OBJECTIVE: Print exactly the lines from the first one down to the line containing "COL = scene.collection", both ends included, with no pictures and nothing else.

PROVIDED DATA:
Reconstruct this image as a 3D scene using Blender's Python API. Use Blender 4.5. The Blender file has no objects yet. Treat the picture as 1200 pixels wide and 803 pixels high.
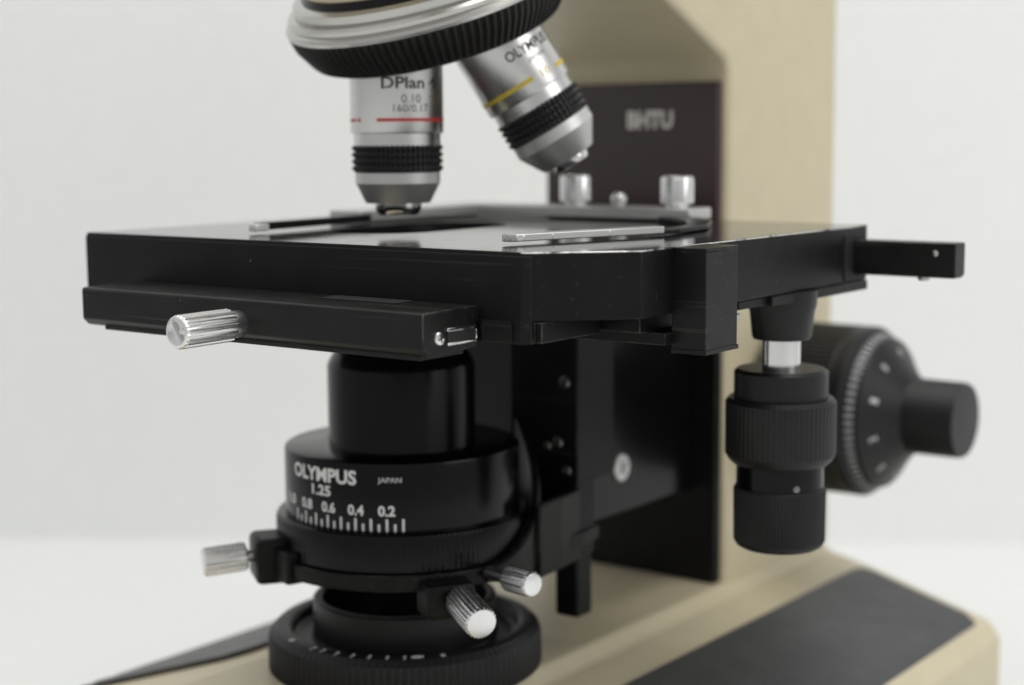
import bpy, bmesh, math, random
from mathutils import Vector, Matrix
from math import sin, cos, pi, radians, atan2, hypot

S = 0.01                       # one Blender unit = 100 mm; every number below is in mm
random.seed(7)
scene = bpy.context.scene
COL = scene.collection

# ------------------------------------------------------------------ camera
F_PX, YAW, PIT, ROLL = 1890.0, radians(36.9), radians(-7.35), radians(0.44)
FWD = Vector((-sin(YAW)*cos(PIT), cos(YAW)*cos(PIT), sin(PIT)))
R0 = FWD.cross(Vector((0, 0, 1))).normalized()
U0 = R0.cross(FWD)
RT = R0*cos(ROLL) - U0*sin(ROLL)
UP = RT.cross(FWD)
CAM = Vector((276.104, -318.938, 24.057))
cd = bpy.data.cameras.new('camera')
cam = bpy.data.objects.new('camera', cd)
COL.objects.link(cam)
M = Matrix((RT, UP, -FWD)).transposed().to_4x4()
M.translation = CAM*S
cam.matrix_world = M
cd.sensor_fit = 'HORIZONTAL'
cd.sensor_width = 36.0
cd.lens = 36.0*F_PX/1200.0
cd.clip_start = 0.05
cd.clip_end = 200
cd.dof.use_dof = True
cd.dof.focus_distance = 3.55
cd.dof.aperture_fstop = 0.86
cd.dof.aperture_blades = 7
scene.camera = cam

# ------------------------------------------------------------------ materials
def mat(name, base, rough, metal=0.0, bump=None, spec=0.5, var=0.0, dust=0.0, wear=0.0,
        coat=0.0, rough_var=0.0, scratch=None):
    m = bpy.data.materials.new(name)
    m.use_nodes = True
    nt = m.node_tree
    N, L = nt.nodes, nt.links
    b = N['Principled BSDF']
    b.inputs['Base Color'].default_value = (*base, 1)
    b.inputs['Roughness'].default_value = rough
    b.inputs['Metallic'].default_value = metal
    b.inputs['Specular IOR Level'].default_value = spec
    b.inputs['Coat Weight'].default_value = coat
    b.inputs['Coat Roughness'].default_value = 0.15
    tc = N.new('ShaderNodeTexCoord')
    geo = N.new('ShaderNodeNewGeometry')
    pos = geo.outputs['Position']
    col = None
    def noise(scale, detail=3, rough_=0.6):
        n = N.new('ShaderNodeTexNoise')
        n.inputs['Scale'].default_value = scale
        n.inputs['Detail'].default_value = detail
        n.inputs['Roughness'].default_value = rough_
        L.new(pos, n.inputs['Vector'])
        return n.outputs['Fac']
    def ramp(fac, a, c, va=0.0, vb=1.0):
        r = N.new('ShaderNodeMapRange')
        r.inputs['From Min'].default_value = a
        r.inputs['From Max'].default_value = c
        r.inputs['To Min'].default_value = va
        r.inputs['To Max'].default_value = vb
        L.new(fac, r.inputs['Value'])
        return r.outputs['Result']
    def mix(fac, a, bcol):
        x = N.new('ShaderNodeMix')
        x.data_type = 'RGBA'
        L.new(fac, x.inputs['Factor'])
        for sock, v in ((x.inputs['A'], a), (x.inputs['B'], bcol)):
            if isinstance(v, tuple):
                sock.default_value = (*v, 1)
            else:
                L.new(v, sock)
        return x.outputs['Result']
    cur = base
    if var:
        f = ramp(noise(9, 4), 0.3, 0.7)
        cur = mix(f, tuple(c*(1-var) for c in base), tuple(min(1, c*(1+var)) for c in base))
    if scratch:
        for rot, amt in ((0.02, 0.65), (0.45, 0.70), (-0.8, 0.71)):
            mp = N.new('ShaderNodeMapping')
            mp.inputs['Rotation'].default_value = (rot, rot*0.7, rot)
            mp.inputs['Scale'].default_value = (1.6, 70, 70)
            L.new(pos, mp.inputs['Vector'])
            n = N.new('ShaderNodeTexNoise'); n.inputs['Scale'].default_value = 1.0; n.inputs['Detail'].default_value = 3
            L.new(mp.outputs['Vector'], n.inputs['Vector'])
            cur = mix(ramp(n.outputs['Fac'], amt-0.02, amt+0.06, 0, scratch), cur, (0.10, 0.10, 0.095))
    if dust:
        v = N.new('ShaderNodeTexVoronoi')
        v.inputs['Scale'].default_value = 30
        L.new(pos, v.inputs['Vector'])
        sep = N.new('ShaderNodeSeparateColor')
        L.new(v.outputs['Color'], sep.inputs['Color'])
        sel = ramp(sep.outputs['Red'], 1-dust, 1-dust+0.01)
        size = ramp(sep.outputs['Green'], 0, 1, 0.015, 0.06)
        d = N.new('ShaderNodeMath'); d.operation = 'LESS_THAN'
        L.new(v.outputs['Distance'], d.inputs[0]); L.new(size, d.inputs[1])
        mm = N.new('ShaderNodeMath'); mm.operation = 'MULTIPLY'
        L.new(d.outputs[0], mm.inputs[0]); L.new(sel, mm.inputs[1])
        cur = mix(mm.outputs[0], cur, (0.32, 0.31, 0.29))
    if wear:
        bv = N.new('ShaderNodeBevel')
        bv.samples = 4
        bv.inputs['Radius'].default_value = wear*S
        dt = N.new('ShaderNodeVectorMath'); dt.operation = 'DOT_PRODUCT'
        L.new(bv.outputs['Normal'], dt.inputs[0]); L.new(geo.outputs['Normal'], dt.inputs[1])
        e = ramp(dt.outputs['Value'], 0.985, 0.93)
        n1 = ramp(noise(7, 5, 0.7), 0.52, 0.62)
        mm = N.new('ShaderNodeMath'); mm.operation = 'MULTIPLY'
        L.new(e, mm.inputs[0]); L.new(n1, mm.inputs[1])
        cur = mix(mm.outputs[0], cur, (0.42, 0.41, 0.38))
    if not isinstance(cur, tuple):
        L.new(cur, b.inputs['Base Color'])
    if rough_var:
        L.new(ramp(noise(14, 5, 0.65), 0.3, 0.7, max(0.02, rough-rough_var), rough+rough_var), b.inputs['Roughness'])
    if bump:
        bp = N.new('ShaderNodeBump')
        bp.inputs['Strength'].default_value = bump[1]
        bp.inputs['Distance'].default_value = bump[2]*S
        L.new(noise(bump[0], 2), bp.inputs['Height'])
        L.new(bp.outputs['Normal'], b.inputs['Normal'])
    return m

BLACK = mat('black paint', (0.0065, 0.0066, 0.0066), 0.42, bump=(260, 0.35, 0.05), var=0.25, dust=0.12, wear=0.09, spec=0.17, scratch=0.14)
STAGE_TOP = mat('smooth black stage surface', (0.007, 0.007, 0.0072), 0.08, rough_var=0.02, dust=0.15, spec=0.5)
RAIL = mat('brushed black anodised metal', (0.009, 0.009, 0.0088), 0.36, bump=(300, 0.25, 0.04), var=0.3, dust=0.22, wear=0.11, spec=0.2, scratch=0.3)
GLOSSB = mat('black anodised metal', (0.0028, 0.0028, 0.003), 0.2, rough_var=0.02, dust=0.02, spec=0.2)
KNOBB = mat('black knob plastic', (0.010, 0.010, 0.0105), 0.42, bump=(220, 0.15, 0.04), var=0.2, spec=0.3)
RUBBER = mat('black ribbed grip', (0.018, 0.017, 0.016), 0.5, bump=(220, 0.2, 0.04), var=0.25, spec=0.35)
PANEL = mat('dark plum front panel', (0.050, 0.028, 0.031), 0.25, spec=0.6)
CREAM = mat('cream enamel', (0.61, 0.54, 0.372), 0.42, bump=(90, 0.10, 0.06), var=0.03, rough_var=0.05)
PADM = mat('dark grey armrest vinyl', (0.048, 0.049, 0.051), 0.44, bump=(160, 0.25, 0.06), var=0.14, spec=0.5, rough_var=0.05)
CHROME = mat('polished chrome', (0.80, 0.80, 0.79), 0.14, metal=1.0, rough_var=0.03)
ALU = mat('knurled bright aluminium', (0.82, 0.82, 0.82), 0.28, metal=1.0, rough_var=0.04)
SATIN = mat('satin chrome', (0.64, 0.635, 0.625), 0.29, metal=1.0, rough_var=0.03)
NICKEL = mat('worn nickel', (0.54, 0.53, 0.505), 0.25, metal=1.0, rough_var=0.015, var=0.03)
STEEL = mat('dull screw steel', (0.55, 0.55, 0.54), 0.32, metal=1.0)
MATTE = mat('bead blasted aluminium', (0.78, 0.78, 0.77), 0.42, metal=0.55, rough_var=0.03)
DARKSTEEL = mat('blackened steel', (0.22, 0.22, 0.215), 0.35, metal=1.0)
GRIP = mat('black beaded grip', (0.012, 0.012, 0.012), 0.38, spec=0.5)
DIALINK = mat('grey dial print', (0.5, 0.505, 0.51), 0.5)
WORN = mat('black paint worn at the edge', (0.0065, 0.0066, 0.0066), 0.35, spec=0.2)
def worn_nodes(m):
    nt = m.node_tree
    b = nt.nodes['Principled BSDF']
    g = nt.nodes.new('ShaderNodeNewGeometry')
    n = nt.nodes.new('ShaderNodeTexNoise'); n.inputs['Scale'].default_value = 9; n.inputs['Detail'].default_value = 6
    n.inputs['Roughness'].default_value = 0.7
    r = nt.nodes.new('ShaderNodeMapRange')
    r.inputs['From Min'].default_value = 0.40; r.inputs['From Max'].default_value = 0.52
    x = nt.nodes.new('ShaderNodeMix'); x.data_type = 'RGBA'
    x.inputs['A'].default_value = (0.0065, 0.0066, 0.0066, 1); x.inputs['B'].default_value = (0.62, 0.61, 0.58, 1)
    nt.links.new(g.outputs['Position'], n.inputs['Vector']); nt.links.new(n.outputs['Fac'], r.inputs['Value'])
    nt.links.new(r.outputs['Result'], x.inputs['Factor']); nt.links.new(x.outputs['Result'], b.inputs['Base Color'])
    nt.links.new(r.outputs['Result'], b.inputs['Metallic'])
worn_nodes(WORN)
PRINT = mat('white print', (0.85, 0.80, 0.76), 0.5)
CONE = mat('frosted chrome', (0.62, 0.62, 0.61), 0.42, metal=0.7, rough_var=0.03)
BARM = mat('satin aluminium bar', (0.62, 0.62, 0.61), 0.36, metal=0.85, rough_var=0.03)
WHITE_INK = mat('white ink', (0.72, 0.73, 0.74), 0.5)
GREY_INK = mat('faded white ink', (0.50, 0.51, 0.52), 0.5)
BLACK_INK = mat('black ink', (0.015, 0.014, 0.014), 0.45)
RED_INK = mat('red ink', (0.55, 0.028, 0.022), 0.4)
YELLOW_INK = mat('yellow ink', (0.62, 0.47, 0.02), 0.4)
MATT_BLACK = mat('plain matt black', (0.004, 0.004, 0.004), 0.7)
LENS = mat('lens glass', (0.02, 0.02, 0.025), 0.05, coat=1.0)
WALLM = mat('white wall paint', (0.865, 0.877, 0.877), 0.7, bump=(40, 0.05, 0.2), var=0.012)
TABLEM = mat('white table laminate', (0.735, 0.745, 0.737), 0.5, var=0.012, rough_var=0.05)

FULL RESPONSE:
Reconstruct this image as a 3D scene using Blender's Python API. Use Blender 4.5. The Blender file has no objects yet. Treat the picture as 1200 pixels wide and 803 pixels high.
import bpy, bmesh, math, random
from mathutils import Vector, Matrix
from math import sin, cos, pi, radians, atan2, hypot

S = 0.01                       # one Blender unit = 100 mm; every number below is in mm
random.seed(7)
scene = bpy.context.scene
COL = scene.collection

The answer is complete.